METHOD: INVERSE LINEAR INTERPOLATION WITH KNOWN FILTER

The theory of inverse linear interpolation with a known filter is given in Applications of Three-Dimensional Filtering Claerbout (1994), section 2.6, and can be easily extended to the 2-D case. The algorithm is based on the following procedure. To invert the data vector ${\bf d}$ given on an irregular grid for a regularly sampled model ${\bf m}$, we run the conjugate-gradient solver on the system of equations  

$${\bf d \approx Lm\;, }$$ (1)

 

$${\bf 0 \approx \epsilon \, Am\;. }$$ (2)

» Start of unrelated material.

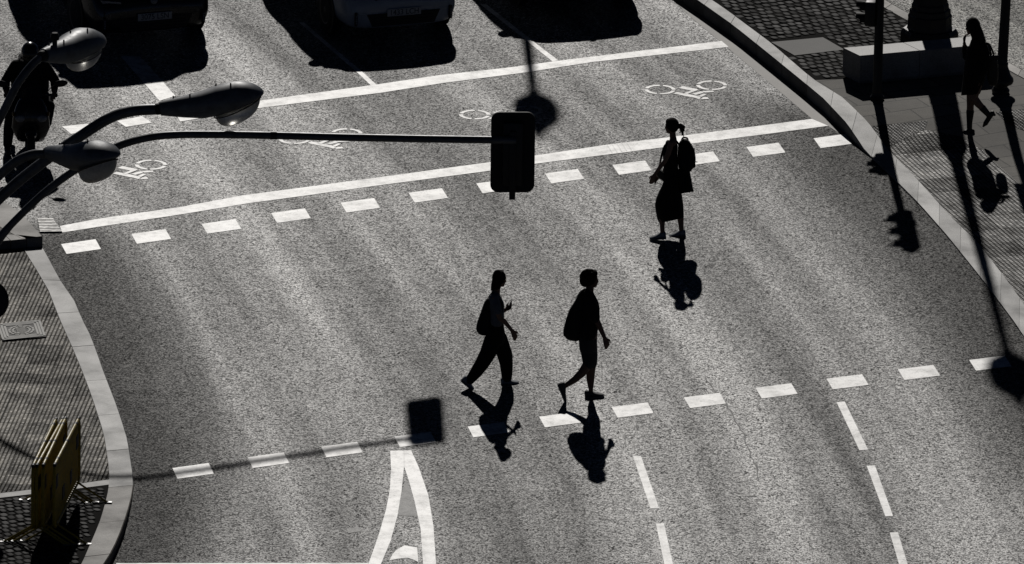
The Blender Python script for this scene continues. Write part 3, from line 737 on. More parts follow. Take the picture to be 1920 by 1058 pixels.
def mast(pts, root_loc, label):
    t = thing('traffic_light', label, 'traffic light', root_loc, 'signals on mast arms')
    path = smooth_path(PT(pts))
    path += [Vector((path[-1].x-.02, path[-1].y, z)) for z in (path[-1].z-.4, path[-1].z-1.2, .12)]
    a = MB().tube(path, [.046]*(len(path)-12) + [.05, .052, .054, .056, .058, .06, .062, .064, .066, .07, .08, .09], 14).obj('mast_arm', 'steel2', t)
    MB().tube([P3(512, 254, YM)-Vector((.03, 0, .0)), P3(516, 254.1, YM)+Vector((.02, 0, 0))], .051, 14).obj('joint_sleeve', 'post', a)
    c = [P3(x, y, YM+.16) - Vector((0, .16, 0)) for x, y in ((921, 211), (1004, 211), (1002, 361), (919, 361))]
    o = c[0]; ex = (c[1]-c[0]); ez = (c[3]-c[0]); W_, H_ = ex.length, ez.length; ex.normalize(); ez.normalize()
    out = []; r = .10
    for cx, cy, a0 in ((W_-r, r, -90), (W_-r, H_-r, 0), (r, H_-r, 90), (r, r, 180)):
        for k in range(7):
            aa = R_(a0 + 15*k); out.append(o + ex*(cx+math.cos(aa)*r) + ez*(cy+math.sin(aa)*r) + Vector((0, .16, 0)))
    b = MB().prism(out, (0, .03, 0)).obj('backing_board', 'board', t, 0)
    mid = o + ex*W_/2 + ez*H_/2
    h = MB().box(mid + Vector((0, .11, 0)), (.24, .10, .80), bev=.02).obj('signal_housing', 'post', t)
    for k, l in enumerate(('red', 'amber', 'green')):
        p = mid + Vector((0, .19, .26-.26*k)); MB().lathe([(.10, 0), (.09, .015), (0, .03)], p, 18, (0, 1, 0)).obj('lens', l, b); visor(MB(), p, (0, 1, 0), .11, .2).obj('visor', 'board', b, 0)
    MB().box(mid + ez*.09 + Vector((0, .03, 0)), (.075, .05, H_-.22), bev=.01).obj('bracket', 'post', t)
    MB().box(mid + ez*(H_/2+.015) + Vector((0, .05, 0)), (.075, .06, .07)).obj('bracket_foot', 'post', t)
    return t
bc = P3(962, 286, YM)
MASTPTS = [(968,263),(820,261),(640,257.5),(500,254),(400,252.5),(330,253),(280,258),(225,273),(160,307),(95,352),(40,402),(0,446),(-38,505)]
tm = mast(MASTPTS, Vector((bc.x, bc.y, 0)), 'dark backed signal board hanging from a long curved mast arm in the foreground')
tm2 = copy_tree(tm); tm2['label'] = 'signal board on the mast arm shading the near crossing marks'
q = shadow_src(810, 803, bc.z); tm2.location = (q.x, q.y, 0); tm2.rotation_euler = (0, 0, R_(27))
# round sign at the left edge
rp = P(-21, 862, .03)
rs = thing('round_sign', 'dark round sign disc showing at the left edge above the studded pavement', 'sign', rp)
zc = P3(-20, 565, rp.y).z
MB().lathe([(.03, 0), (.03, zc+.2)], rp, 12).obj('post', 'post', rs)
MB().lathe([(.0, 0), (.255, 0), (.262, .006), (.262, .03), (.25, .035), (0, .035)], rp + Vector((0, -.06, zc)), 40, (0, -.96, .28)).obj('disc', 'board', rs)
MB().lathe([(.235, 0), (.20, .004), (0, .004)], rp + Vector((0, -.096, zc+.01)), 40, (0, -.96, .28)).obj('face', 'post', rs)
# drain and access cover
dr = [P(x, y, .004) for x, y in ((70,411),(99,411.5),(117,437),(75,437.5))]
dt = thing('drain_grate', 'slotted metal drain grate at the left end of the wide stop line', 'drain grate', sum(dr, Vector())/4)
m = MB(); m2 = MB()
for k in range(9):
    a, b = dr[0].lerp(dr[3], (k+.15)/9), dr[1].lerp(dr[2], (k+.15)/9); c_, d_ = dr[1].lerp(dr[2], (k+.62)/9), dr[0].lerp(dr[3], (k+.62)/9)
    m.prism([a+Vector((0, 0, .004)), b+Vector((0, 0, .004)), c_+Vector((0, 0, .004)), d_+Vector((0, 0, .004))], (0, 0, .014))
m2.prism(dr, (0, 0, .003)); m2.obj('pit', 'board', dt, 0); MT['grate'] = simple('worn_grate', (.4, .395, .38), .5, .1); m.obj('bars', 'grate', dt, 0)
cv = [P(x, y, .032) for x, y in ((-6,609),(75,601),(87,632),(4,639))]
ct = thing('access_cover', 'square metal access cover set in the studded pavement at the left', 'access cover', sum(cv, Vector())/4)
cc = sum(cv, Vector())/4; ca = (cv[1]-cv[0])/2; cb = (cv[0]-cv[3])/2
m = MB().prism(cv, (0, 0, .006)); m.obj('frame', 'cover_slab', ct, 0)
MT['cover_rib'] = stone('cover_rib', (.26, .255, .22), .4, .6); m = MB()
def flat(u0, v0, u1, v1, wd):
    a = cc + ca*u0 + cb*v0; b = cc + ca*u1 + cb*v1; d = (b-a).normalized(); n = Vector((-d.y, d.x, 0))*wd/2; z = Vector((0, 0, .005))
    m.prism([a-n+z, b-n+z, b+n+z, a+n+z], (0, 0, .007))
for rr in (.95, .82, .69):
    flat(-rr, -rr, rr-.06, -rr, .03); flat(rr, -rr, rr, rr-.06, .03); flat(rr, rr, -rr+.06, rr, .03); flat(-rr, rr, -rr, -rr+.06, .03)
for k in range(14):
    a0, a1 = 2*math.pi*k/14, 2*math.pi*(k+.86)/14
    for rr in (.56, .40): flat(math.cos(a0)*rr, math.sin(a0)*rr, math.cos(a1)*rr, math.sin(a1)*rr, .03)
for k in range(-2, 3): flat(-.22, k*.12-.03, .22, k*.12+.03, .02)
m.obj('raised_pattern', 'cover_rib', ct, 0)
# ------------------------------------------------------------------ yellow barriers
BL = [P(100, 1026, .125), P(139, 950, .08)]
bdir = BL[1]-BL[0]; bdir.z = 0; Lb = 2.0; bang = math.atan2(bdir.y, bdir.x)
def barrier(root):
    """local X runs along the barrier, feet on z = 0"""
    z0, z1 = .24, 1.06; loc = wloc(root)
    T = lambda x, y, z: Vector((x, y, z)) + loc
    r = .12; pts = []
    for cx, cz, a0 in ((Lb-r, z1-r, 0), (r, z1-r, 90), (r, z0+r, 180), (Lb-r, z0+r, 270)):
        for k in range(6): a = R_(a0+18*k); pts.append(T(cx+math.cos(a)*r, 0, cz+math.sin(a)*r))
    pts.append(pts[0]); pts.append(pts[1])
    fr = MB().tube(pts, .021, 10, cap=False).obj('frame', 'yellow', root)
    m = MB()
    for k in range(22):
        x = .10 + (Lb-.2)*(k+.5)/22; m.box(T(x, 0, .65), (.034, .012, .76), bev=.003)
    pn = m.obj('slats', 'yellow', root)
    for k in (-.82, -.3, .3, .82): MB().box(T(Lb*.5+k, 0, .80 if abs(k) > .5 else .5), (.17, .020, .17), bev=.003).obj('dark_patch', 'sticker', pn)
    for x in (.05, .28, Lb*.5, Lb-.28, Lb-.05): MB().tube([T(x-.035, 0, z1), T(x+.035, 0, z1)], .0225, 10).obj('dark_band', 'sticker', fr)
    for x in (.16, Lb-.16):
        MB().tube([T(x, 0, z0+.02), T(x, -.36, .03), T(x, -.40, .012)], .013, 8).obj('leg', 'yellow', root)
        MB().tube([T(x, 0, z0+.02), T(x, .36, .03), T(x, .40, .012)], .013, 8).obj('leg', 'yellow', root)
        MB().box(T(x, -.40, .012), (.05, .09, .02)).obj('foot', 'bright', root); MB().box(T(x, .40, .012), (.05, .09, .02)).obj('foot', 'bright', root)
    return root
names_b = ['yellow barrier nearest the kerb in the row of parked barriers', 'yellow barrier second from the kerb in the row of parked barriers', 'yellow barrier third from the kerb in the row of parked barriers', 'yellow barrier farthest from the kerb in the row of parked barriers']
proto = barrier(thing('barrier', names_b[0], 'barrier', (0, 0, 0), 'yellow barriers on the left pavement'))
for k, off in enumerate((0, -21, -33, -40)):
    o = proto if k == 0 else copy_tree(proto)
    q = P(101+off, 1026+.5*k, .12); o.location = (q.x, q.y, .115); o['label'] = names_b[k]
    o.rotation_euler = (0, R_(1.2), bang + R_((0, .8, -.5, .6)[k]))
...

Equation (1) formulates the basic assumption of the method, stating that the data is related to the model with a linear interpolation operator $\bold{L}$. The next equation (2) is required to constrain an underdetermined part of the inverse problem. Minimizing the output power of the model filtered by some roughening filter $\bold{A}$ is a way to smooth the model components that are not determined by equation (1). Laplacian filter of the form  

$${\bf A}= \begin{array} {\vert c\vert c\vert c\vert} \hline .... .... \ \hline 1 & -4 & 1 \ \hline . & 1 & . \ \hline\end{array}$$ (3)

is a conventional choice for smoothing in two dimensions.